WHAT NEEDS TO BE DONE:
Identify the lines bearing the string "Blender" and gather them.

Records with scene code:
..........
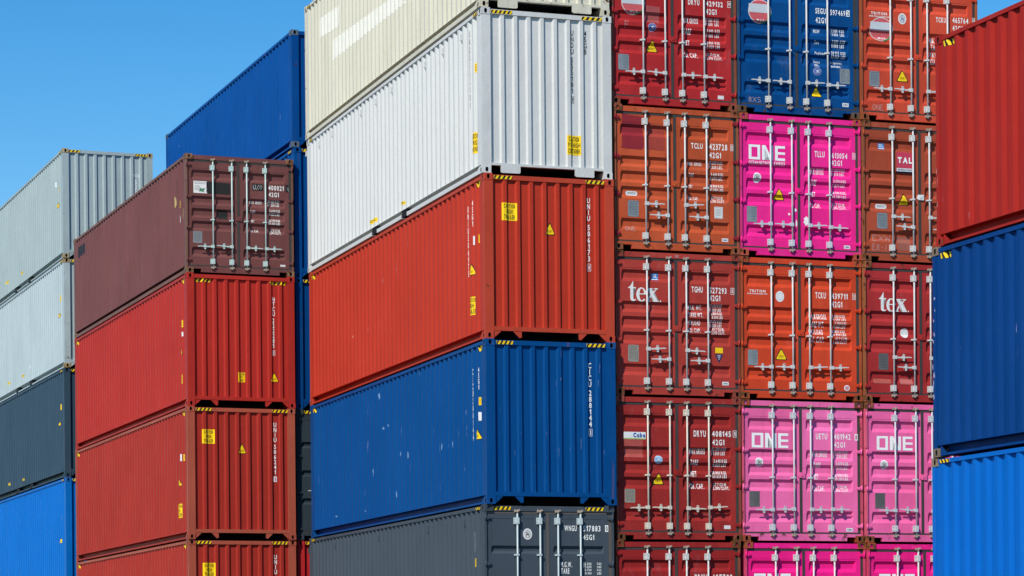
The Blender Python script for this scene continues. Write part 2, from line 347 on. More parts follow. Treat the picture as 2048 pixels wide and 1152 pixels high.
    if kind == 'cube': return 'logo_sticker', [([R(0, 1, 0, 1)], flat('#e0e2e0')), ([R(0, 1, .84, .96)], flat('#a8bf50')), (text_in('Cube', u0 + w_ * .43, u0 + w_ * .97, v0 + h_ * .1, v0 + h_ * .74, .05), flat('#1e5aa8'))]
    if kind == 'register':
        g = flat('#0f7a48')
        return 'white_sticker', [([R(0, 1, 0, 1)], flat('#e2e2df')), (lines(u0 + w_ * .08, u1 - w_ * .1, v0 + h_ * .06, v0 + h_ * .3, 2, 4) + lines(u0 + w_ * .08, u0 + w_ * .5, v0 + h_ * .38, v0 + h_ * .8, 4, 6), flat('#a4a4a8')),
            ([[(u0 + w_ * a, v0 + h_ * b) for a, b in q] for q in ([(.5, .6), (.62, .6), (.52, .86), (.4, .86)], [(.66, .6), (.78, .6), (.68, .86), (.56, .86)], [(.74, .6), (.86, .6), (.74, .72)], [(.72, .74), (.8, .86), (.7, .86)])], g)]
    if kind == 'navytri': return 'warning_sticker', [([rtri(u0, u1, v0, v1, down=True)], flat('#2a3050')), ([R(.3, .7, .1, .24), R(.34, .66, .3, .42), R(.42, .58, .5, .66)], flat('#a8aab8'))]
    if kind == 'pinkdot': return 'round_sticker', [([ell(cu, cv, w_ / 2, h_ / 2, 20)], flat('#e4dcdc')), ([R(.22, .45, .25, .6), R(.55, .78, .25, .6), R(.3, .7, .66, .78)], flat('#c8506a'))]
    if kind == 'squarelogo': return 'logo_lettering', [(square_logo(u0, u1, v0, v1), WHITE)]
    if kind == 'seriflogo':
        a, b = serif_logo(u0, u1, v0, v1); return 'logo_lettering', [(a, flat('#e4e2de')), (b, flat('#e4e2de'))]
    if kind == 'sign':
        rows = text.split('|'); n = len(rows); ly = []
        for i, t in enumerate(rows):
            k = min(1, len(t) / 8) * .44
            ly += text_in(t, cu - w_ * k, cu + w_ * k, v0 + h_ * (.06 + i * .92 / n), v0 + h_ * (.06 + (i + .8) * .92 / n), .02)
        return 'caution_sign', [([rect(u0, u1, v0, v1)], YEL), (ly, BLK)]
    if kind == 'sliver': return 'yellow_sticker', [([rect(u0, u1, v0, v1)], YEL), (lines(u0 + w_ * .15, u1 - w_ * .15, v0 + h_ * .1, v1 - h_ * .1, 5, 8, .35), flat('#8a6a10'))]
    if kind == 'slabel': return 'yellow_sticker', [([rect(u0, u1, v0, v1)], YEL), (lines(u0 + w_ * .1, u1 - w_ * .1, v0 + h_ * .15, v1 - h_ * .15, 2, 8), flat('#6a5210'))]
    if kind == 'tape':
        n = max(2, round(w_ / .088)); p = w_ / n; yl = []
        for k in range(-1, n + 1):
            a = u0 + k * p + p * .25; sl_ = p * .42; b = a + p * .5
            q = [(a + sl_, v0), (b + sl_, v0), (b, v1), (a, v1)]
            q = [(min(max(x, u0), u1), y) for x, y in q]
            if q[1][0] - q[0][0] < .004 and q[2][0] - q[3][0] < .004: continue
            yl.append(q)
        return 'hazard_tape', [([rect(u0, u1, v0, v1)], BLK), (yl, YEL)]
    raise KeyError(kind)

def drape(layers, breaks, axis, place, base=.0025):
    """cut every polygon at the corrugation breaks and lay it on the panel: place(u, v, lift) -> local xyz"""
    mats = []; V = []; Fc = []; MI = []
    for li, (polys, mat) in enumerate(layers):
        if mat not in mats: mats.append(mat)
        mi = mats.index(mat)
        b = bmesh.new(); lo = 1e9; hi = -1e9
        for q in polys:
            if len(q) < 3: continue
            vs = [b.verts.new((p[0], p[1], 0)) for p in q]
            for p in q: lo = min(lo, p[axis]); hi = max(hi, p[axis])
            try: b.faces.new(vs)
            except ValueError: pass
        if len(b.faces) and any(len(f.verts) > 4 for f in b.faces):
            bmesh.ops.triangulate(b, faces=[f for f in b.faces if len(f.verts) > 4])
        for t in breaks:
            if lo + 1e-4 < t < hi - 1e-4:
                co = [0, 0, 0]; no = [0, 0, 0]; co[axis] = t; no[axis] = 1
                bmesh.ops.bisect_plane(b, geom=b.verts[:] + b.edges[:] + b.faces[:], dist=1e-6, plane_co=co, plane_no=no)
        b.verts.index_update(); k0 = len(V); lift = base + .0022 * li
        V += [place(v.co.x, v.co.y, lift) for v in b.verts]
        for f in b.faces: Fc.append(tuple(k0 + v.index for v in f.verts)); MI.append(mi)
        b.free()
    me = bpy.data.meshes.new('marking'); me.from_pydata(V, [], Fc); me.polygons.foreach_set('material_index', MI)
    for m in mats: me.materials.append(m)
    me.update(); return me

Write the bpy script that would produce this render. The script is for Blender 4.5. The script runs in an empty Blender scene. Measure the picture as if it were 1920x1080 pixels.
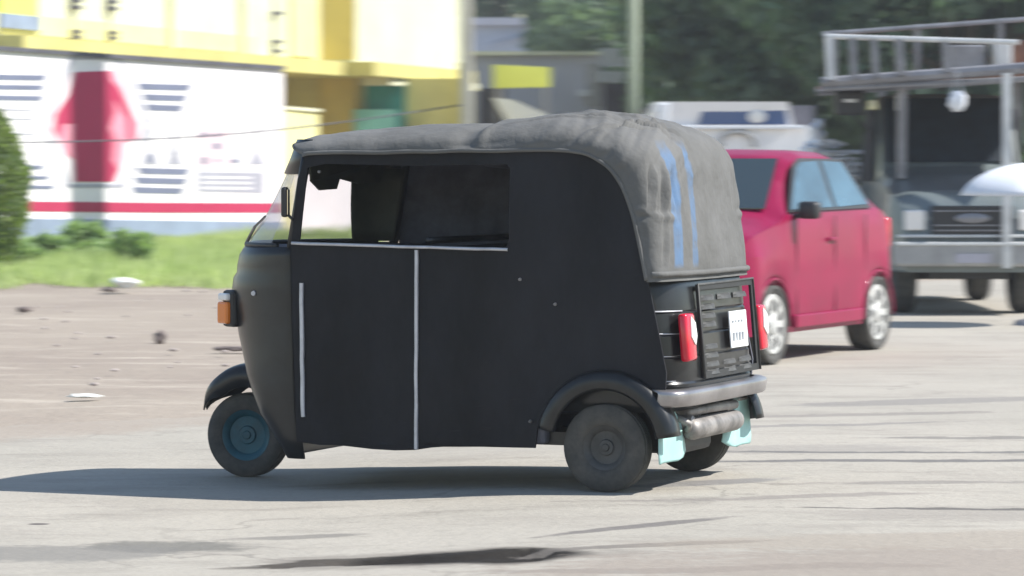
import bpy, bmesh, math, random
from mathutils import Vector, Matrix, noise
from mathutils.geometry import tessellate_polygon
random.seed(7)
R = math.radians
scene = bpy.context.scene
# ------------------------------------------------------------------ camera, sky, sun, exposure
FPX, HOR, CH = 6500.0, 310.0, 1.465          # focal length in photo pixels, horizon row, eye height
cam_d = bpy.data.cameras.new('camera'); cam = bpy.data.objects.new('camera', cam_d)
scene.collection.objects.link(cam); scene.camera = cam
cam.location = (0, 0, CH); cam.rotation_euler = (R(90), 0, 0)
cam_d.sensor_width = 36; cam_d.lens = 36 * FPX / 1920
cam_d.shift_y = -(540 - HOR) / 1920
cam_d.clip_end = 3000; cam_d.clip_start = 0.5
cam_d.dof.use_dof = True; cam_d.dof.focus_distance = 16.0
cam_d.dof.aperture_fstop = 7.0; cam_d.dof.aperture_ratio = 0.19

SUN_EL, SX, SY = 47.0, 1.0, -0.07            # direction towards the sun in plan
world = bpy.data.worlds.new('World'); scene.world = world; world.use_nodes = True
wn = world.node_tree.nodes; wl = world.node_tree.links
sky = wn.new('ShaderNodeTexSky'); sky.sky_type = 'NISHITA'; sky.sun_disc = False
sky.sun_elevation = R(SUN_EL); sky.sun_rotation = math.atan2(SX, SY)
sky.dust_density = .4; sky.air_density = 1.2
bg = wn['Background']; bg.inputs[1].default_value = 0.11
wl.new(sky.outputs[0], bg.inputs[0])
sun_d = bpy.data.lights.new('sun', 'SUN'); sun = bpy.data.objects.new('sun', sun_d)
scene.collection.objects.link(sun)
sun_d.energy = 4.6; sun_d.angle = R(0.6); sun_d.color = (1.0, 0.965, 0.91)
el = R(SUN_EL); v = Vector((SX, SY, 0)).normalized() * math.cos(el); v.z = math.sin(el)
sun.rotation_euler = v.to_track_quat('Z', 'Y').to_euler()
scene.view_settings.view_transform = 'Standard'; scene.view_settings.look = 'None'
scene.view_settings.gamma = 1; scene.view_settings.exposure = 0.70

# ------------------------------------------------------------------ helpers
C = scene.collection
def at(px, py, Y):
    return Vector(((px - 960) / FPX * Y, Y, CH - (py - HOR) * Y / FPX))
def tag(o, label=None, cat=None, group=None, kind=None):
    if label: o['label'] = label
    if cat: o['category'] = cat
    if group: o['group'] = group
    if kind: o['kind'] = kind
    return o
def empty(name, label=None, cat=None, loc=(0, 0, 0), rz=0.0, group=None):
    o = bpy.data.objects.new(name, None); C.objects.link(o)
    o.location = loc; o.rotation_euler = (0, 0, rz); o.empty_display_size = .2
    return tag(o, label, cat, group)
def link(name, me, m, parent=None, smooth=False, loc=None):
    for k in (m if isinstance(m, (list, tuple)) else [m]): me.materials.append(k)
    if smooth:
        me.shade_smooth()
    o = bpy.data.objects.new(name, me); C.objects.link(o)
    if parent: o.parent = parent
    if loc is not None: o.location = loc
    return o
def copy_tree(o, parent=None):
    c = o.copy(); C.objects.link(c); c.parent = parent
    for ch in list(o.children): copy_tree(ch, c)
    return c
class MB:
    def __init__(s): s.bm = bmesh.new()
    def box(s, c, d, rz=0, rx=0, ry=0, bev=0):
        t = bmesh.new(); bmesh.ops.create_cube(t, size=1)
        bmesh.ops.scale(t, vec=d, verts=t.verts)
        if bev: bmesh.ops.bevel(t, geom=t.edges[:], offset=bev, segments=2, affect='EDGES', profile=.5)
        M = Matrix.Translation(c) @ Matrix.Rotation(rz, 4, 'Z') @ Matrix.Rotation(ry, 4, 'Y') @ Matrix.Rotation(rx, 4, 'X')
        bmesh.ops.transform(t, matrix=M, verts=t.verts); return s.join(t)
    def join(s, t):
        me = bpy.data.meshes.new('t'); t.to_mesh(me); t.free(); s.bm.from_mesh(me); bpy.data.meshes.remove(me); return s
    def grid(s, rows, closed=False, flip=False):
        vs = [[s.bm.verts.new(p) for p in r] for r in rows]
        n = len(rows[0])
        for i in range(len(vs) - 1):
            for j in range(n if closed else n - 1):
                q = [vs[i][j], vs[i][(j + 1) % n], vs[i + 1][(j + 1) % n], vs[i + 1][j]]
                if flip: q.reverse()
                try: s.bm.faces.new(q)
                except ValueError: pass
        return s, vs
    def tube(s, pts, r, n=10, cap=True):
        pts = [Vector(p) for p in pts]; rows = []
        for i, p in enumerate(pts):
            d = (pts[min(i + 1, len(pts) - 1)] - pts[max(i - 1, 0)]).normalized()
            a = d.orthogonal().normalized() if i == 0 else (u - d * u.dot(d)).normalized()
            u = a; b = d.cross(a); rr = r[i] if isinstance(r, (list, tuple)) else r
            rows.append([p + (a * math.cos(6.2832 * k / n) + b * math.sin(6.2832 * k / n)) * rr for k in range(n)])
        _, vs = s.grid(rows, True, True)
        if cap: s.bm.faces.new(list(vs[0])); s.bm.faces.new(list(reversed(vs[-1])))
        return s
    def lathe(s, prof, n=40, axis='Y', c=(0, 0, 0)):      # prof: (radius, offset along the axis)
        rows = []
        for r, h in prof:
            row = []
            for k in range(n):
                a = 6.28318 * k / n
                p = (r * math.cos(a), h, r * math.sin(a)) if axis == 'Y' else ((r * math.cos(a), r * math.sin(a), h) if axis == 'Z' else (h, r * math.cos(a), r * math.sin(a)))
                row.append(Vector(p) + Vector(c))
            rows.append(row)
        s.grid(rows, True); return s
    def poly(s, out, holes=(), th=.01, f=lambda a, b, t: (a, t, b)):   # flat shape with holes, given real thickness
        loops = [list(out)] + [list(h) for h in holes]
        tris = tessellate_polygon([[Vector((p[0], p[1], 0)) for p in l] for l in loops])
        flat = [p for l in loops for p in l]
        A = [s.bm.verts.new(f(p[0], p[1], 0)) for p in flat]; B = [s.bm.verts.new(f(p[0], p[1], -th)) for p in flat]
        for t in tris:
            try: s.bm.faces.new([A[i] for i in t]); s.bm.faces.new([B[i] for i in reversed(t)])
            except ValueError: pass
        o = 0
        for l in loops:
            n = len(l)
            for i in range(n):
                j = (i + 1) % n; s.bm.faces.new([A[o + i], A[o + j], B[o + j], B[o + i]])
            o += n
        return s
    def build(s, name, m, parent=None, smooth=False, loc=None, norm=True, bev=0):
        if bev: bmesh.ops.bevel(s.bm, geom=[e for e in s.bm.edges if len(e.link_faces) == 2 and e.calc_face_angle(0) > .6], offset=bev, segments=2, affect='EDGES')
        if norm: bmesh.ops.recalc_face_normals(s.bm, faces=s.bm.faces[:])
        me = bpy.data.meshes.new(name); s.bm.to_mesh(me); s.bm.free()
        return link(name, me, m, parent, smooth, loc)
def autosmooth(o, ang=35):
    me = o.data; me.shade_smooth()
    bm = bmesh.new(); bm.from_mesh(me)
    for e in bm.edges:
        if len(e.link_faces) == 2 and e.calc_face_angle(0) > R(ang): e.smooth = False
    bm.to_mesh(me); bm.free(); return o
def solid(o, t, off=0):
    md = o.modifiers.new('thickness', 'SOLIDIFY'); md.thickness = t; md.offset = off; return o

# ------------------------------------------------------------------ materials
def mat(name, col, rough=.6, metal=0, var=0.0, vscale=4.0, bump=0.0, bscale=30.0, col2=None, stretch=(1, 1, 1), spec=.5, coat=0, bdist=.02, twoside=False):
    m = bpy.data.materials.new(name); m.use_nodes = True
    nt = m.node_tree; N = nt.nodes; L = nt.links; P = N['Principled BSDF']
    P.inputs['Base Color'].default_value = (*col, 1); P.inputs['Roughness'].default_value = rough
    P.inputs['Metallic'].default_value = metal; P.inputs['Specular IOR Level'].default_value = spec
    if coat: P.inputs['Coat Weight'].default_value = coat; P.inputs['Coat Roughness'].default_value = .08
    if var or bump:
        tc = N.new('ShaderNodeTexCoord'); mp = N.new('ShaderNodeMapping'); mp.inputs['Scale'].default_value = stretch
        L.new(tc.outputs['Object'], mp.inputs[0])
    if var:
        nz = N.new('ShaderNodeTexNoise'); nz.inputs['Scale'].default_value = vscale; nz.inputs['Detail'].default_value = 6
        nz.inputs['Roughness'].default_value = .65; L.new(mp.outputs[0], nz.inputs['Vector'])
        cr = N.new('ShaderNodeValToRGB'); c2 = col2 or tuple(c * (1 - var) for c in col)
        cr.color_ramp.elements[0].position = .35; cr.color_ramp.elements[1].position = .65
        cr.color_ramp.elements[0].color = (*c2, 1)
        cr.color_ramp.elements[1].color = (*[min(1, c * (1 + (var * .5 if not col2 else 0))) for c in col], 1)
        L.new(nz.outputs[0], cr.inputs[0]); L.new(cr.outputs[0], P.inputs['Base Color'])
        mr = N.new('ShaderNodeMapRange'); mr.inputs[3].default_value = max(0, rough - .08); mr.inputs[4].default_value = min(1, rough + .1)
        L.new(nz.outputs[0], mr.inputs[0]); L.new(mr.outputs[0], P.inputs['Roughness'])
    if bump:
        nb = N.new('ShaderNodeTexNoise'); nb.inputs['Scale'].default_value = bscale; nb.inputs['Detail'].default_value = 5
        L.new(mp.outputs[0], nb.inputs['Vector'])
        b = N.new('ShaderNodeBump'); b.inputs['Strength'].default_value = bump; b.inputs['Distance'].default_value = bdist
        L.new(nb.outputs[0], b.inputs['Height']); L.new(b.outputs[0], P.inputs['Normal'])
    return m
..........
COMPLETE ANSWER:
The Blender Python script for this scene continues. Write part 2, from line 347 on. More parts follow. Treat the picture as 2048 pixels wide and 1152 pixels high.
Write the bpy script that would produce this render. The script is for Blender 4.5. The script runs in an empty Blender scene. Measure the picture as if it were 1920x1080 pixels.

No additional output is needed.